Le rapport Inspection des finances-CGARR de 2013 concluait : « Aussi, considérant la génèse de ce droit de préemption et sa réalité actuelle, la mission propose que les décrets d’application définissant les périmètres de préemption des SAFER ne soient pas renouvelés au fur et à mesure qu’ils viennent à échéance. »  Une solution raisonnable d’extinction, qui donnera à ces société privées le temps de se transformer officiellement en marchands de biens ou en agences immobilières ordinaires.

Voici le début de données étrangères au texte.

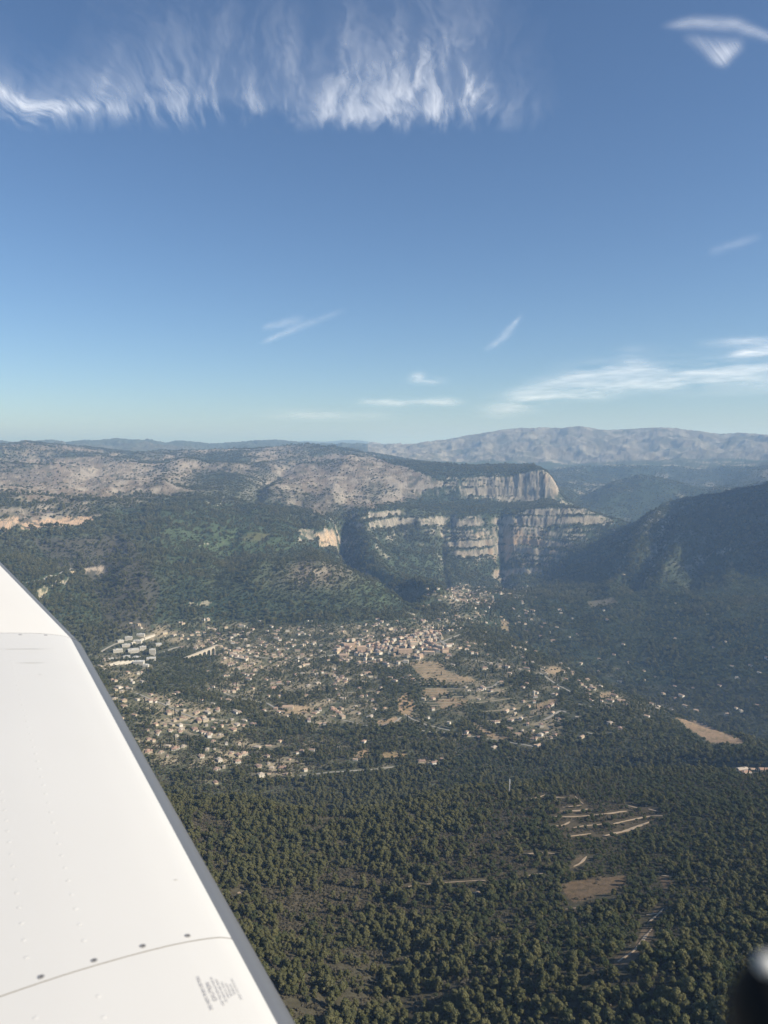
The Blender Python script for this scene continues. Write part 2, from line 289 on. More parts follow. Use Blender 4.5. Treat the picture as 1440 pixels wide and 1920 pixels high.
STRIPS = [  # pale tracks and terrace edges of the near hill: (points, width in m)
 ([(993, 1499), (1010, 1495), (1022, 1490)], 3.0), ([(1032, 1493), (1046, 1496), (1058, 1496)], 4.5),
 ([(1078, 1493), (1086, 1501), (1094, 1508)], 2.4),
 ([(1050, 1521), (1080, 1521), (1102, 1517)], 4.0), ([(1055, 1514), (1090, 1510)], 2.5),
 ([(1033, 1531), (1060, 1532), (1100, 1530), (1140, 1526), (1175, 1521)], 4.5),
 ([(1176, 1510), (1200, 1516)], 3.0), ([(1216, 1517), (1230, 1521)], 4.0),
 ([(1150, 1545), (1180, 1538), (1215, 1530), (1246, 1530)], 4.0),
 ([(1040, 1549), (1058, 1548), (1068, 1541)], 4.5), ([(1130, 1568), (1150, 1563), (1175, 1558), (1200, 1548), (1218, 1541)], 5.5),
 ([(1065, 1569), (1085, 1566), (1108, 1563)], 3.0), ([(1075, 1552), (1100, 1548), (1130, 1545)], 2.5),
 ([(985, 1602), (1010, 1598), (1040, 1601)], 4.0), ([(990, 1642), (1018, 1638)], 5.0),
 ([(880, 1652), (910, 1651)], 2.5), ([(886, 1675), (905, 1671)], 3.2), ([(765, 1663), (780, 1660)], 4.0),
 ([(800, 1658), (850, 1654), (880, 1652)], 1.8), ([(878, 1519), (905, 1516)], 2.5),
 ([(445, 1675), (455, 1672)], 3.5), ([(1240, 1642), (1254, 1643)], 2.5),
 ([(1060, 1705), (1085, 1702)], 1.8), ([(1215, 1730), (1232, 1717), (1244, 1704)], 2.0), ([(1158, 1804), (1180, 1790), (1196, 1778), (1210, 1756), (1222, 1742)], 2.4), ([(1212, 1716), (1232, 1713)], 3.0), ([(1075, 1625), (1088, 1620), (1100, 1606)], 3.0),
]
TOWN = [  # cx, cy, rx, ry, houses per hectare, style (0 villa, 1 village, 2 works)
 (740, 1222, 85, 20, 17, 1), (800, 1210, 40, 22, 20, 1), (660, 1218, 35, 14, 12, 1), (690, 1188, 70, 18, 7, 0), (810, 1178, 60, 25, 6, 0),
 (540, 1222, 60, 26, 8, 0), (470, 1240, 60, 40, 8, 0), (420, 1205, 60, 20, 7, 0), (560, 1270, 90, 30, 5.5, 0), (640, 1260, 60, 35, 6, 0),
 (480, 1285, 70, 28, 6, 0), (380, 1180, 90, 14, 6, 0), (300, 1190, 60, 18, 7, 0), (560, 1185, 70, 14, 5, 0),
 (620, 1335, 50, 24, 11, 0), (540, 1330, 40, 14, 6, 0), (690, 1320, 40, 25, 5, 0),
 (300, 1320, 50, 16, 9, 0), (350, 1350, 70, 28, 9, 0), (420, 1370, 50, 22, 8, 0), (300, 1395, 60, 22, 7, 0), (430, 1420, 70, 22, 6, 0), (540, 1440, 60, 18, 7, 0), (340, 1430, 60, 20, 5, 0),
 (590, 1400, 60, 20, 5, 0), (250, 1260, 40, 20, 5, 0), (230, 1300, 25, 25, 5, 0), (390, 1468, 40, 8, 4, 0), (720, 1440, 30, 8, 4, 0),
 (920, 1300, 50, 26, 7, 0), (970, 1330, 55, 26, 9, 0), (1010, 1365, 40, 22, 9, 0), (880, 1270, 50, 18, 5, 0), (930, 1250, 70, 30, 3.5, 0), (860, 1220, 50, 20, 4.5, 0),
 (880, 1160, 70, 20, 3.5, 0), (868, 1118, 32, 14, 19, 0), (905, 1122, 24, 10, 12, 0), (800, 1112, 40, 6, 6, 0), (965, 1105, 35, 18, 5, 0), (990, 1160, 30, 18, 3, 0),
 (1040, 1262, 30, 14, 6, 0), (1150, 1315, 30, 16, 5, 0), (1220, 1330, 40, 14, 4, 0), (1110, 1290, 25, 12, 4, 0), (1020, 1300, 30, 16, 4, 0),
 (1230, 1210, 200, 60, 0.55, 0), (1150, 1260, 60, 25, 1.6, 0), (1340, 1300, 100, 40, 0.9, 0), (1420, 1450, 30, 12, 5, 0), (860, 1390, 90, 25, 1.8, 0), (1120, 1360, 60, 25, 1.4, 0),
 (740, 1385, 80, 30, 1.3, 0), (830, 1340, 60, 25, 2.5, 0), (200, 1240, 30, 14, 6, 0), (620, 1410, 60, 20, 2.0, 0), (1050, 1180, 60, 40, 0.8, 0), (770, 1260, 30, 20, 2.5, 0),
 (770, 1340, 30, 16, 4, 0), (660, 1290, 70, 30, 3, 0), (470, 1400, 60, 18, 4, 0), (800, 1430, 30, 6, 5, 0),
]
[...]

Comment la loi SAFER-2017 a été censurée

Les articles incriminés ont été largement inspirés par la FNSAFER comme elle le revendique. Introduits en mai 2016 dans la loi relative à la lutte contre la corruption, ils sont votés au Parlement en octobre et censurés comme plusieurs autres articles en novembre par le Conseil constitutionnel pour une question de forme : ces cavaliers législatifs n’avaient rien à voir avec la loi en question.

Dès décembre l’article concernant les SAFER est repris par le député socialiste Dominique Potier qui déclare : « On va aller vite pour faire repasser sous une autre forme ce qui a été censuré par le Conseil constitutionnel ». Un projet de loi est voté en janvier, d’abord au Sénat à la quasi-unanimité, puis à la majorité à l’Assemblée nationale où la droite s’abstient.

Convaincue du caractère inconstitutionnel de la mesure SAFER, la Fédération nationale de la Propriété Privée Rurale (FNPPR) a aussitôt transmis aux parlementaires les études qu’elle avait réalisées en 2016. La fin de la session parlementaire et la proximité des élections avaient rendu le planning très tendu. Et c’est finalement le 16 février, que 60 députés de droite emmenés par Christian Jacob, ont déposé leur demande d’annulation.

Le 16 mars, le Conseil constitutionnel concluait : « Sont contraires à la Constitution les dispositions suivantes de la loi relative à la lutte contre l’accaparement des terres agricoles : le troisième alinéa de l’article 1er et l’intégralité de l’article 3 (relatif au droit de préemption sur les cessions partielles de parts sociales) ».  

Une décision qui a l’avantage de mettre définitivement un terme à ce sujet, tout en ayant fait largement connaître cette façon légale de prévenir l’intrusion des SAFER dans des contrats privés.

Note : le rapport de l’Inspection des finances et du CGARR remis en 2013 à son ministre vient seulement d’être rendu public quatre ans plus tard par décision de Michel Sapin. Un signe de la gêne des ministres de l’Agriculture qui se sont succédé depuis cette date face à un contenu incontestable rédigé par des experts de leur propre ministère.    


[1] Dans le domaine du logement cette tentation existe aussi, l’Etat aimerait pouvoir tout contrôler et attribuer à chacun un logement selon des standards définis, et selon son bon plaisir.

 

[2] Toujours en vente

[3] Les réformes des commissions d’attribution auraient mis un terme à ces pratiques.

[4] Wikipedia : Le closed shop, littéralement « boutique fermée » mais sémantiquement « monopole d'embauche ».  En France, un système équivalent a été mis en place par la CGT pour les ouvriers du livre ou encore pour les dockers.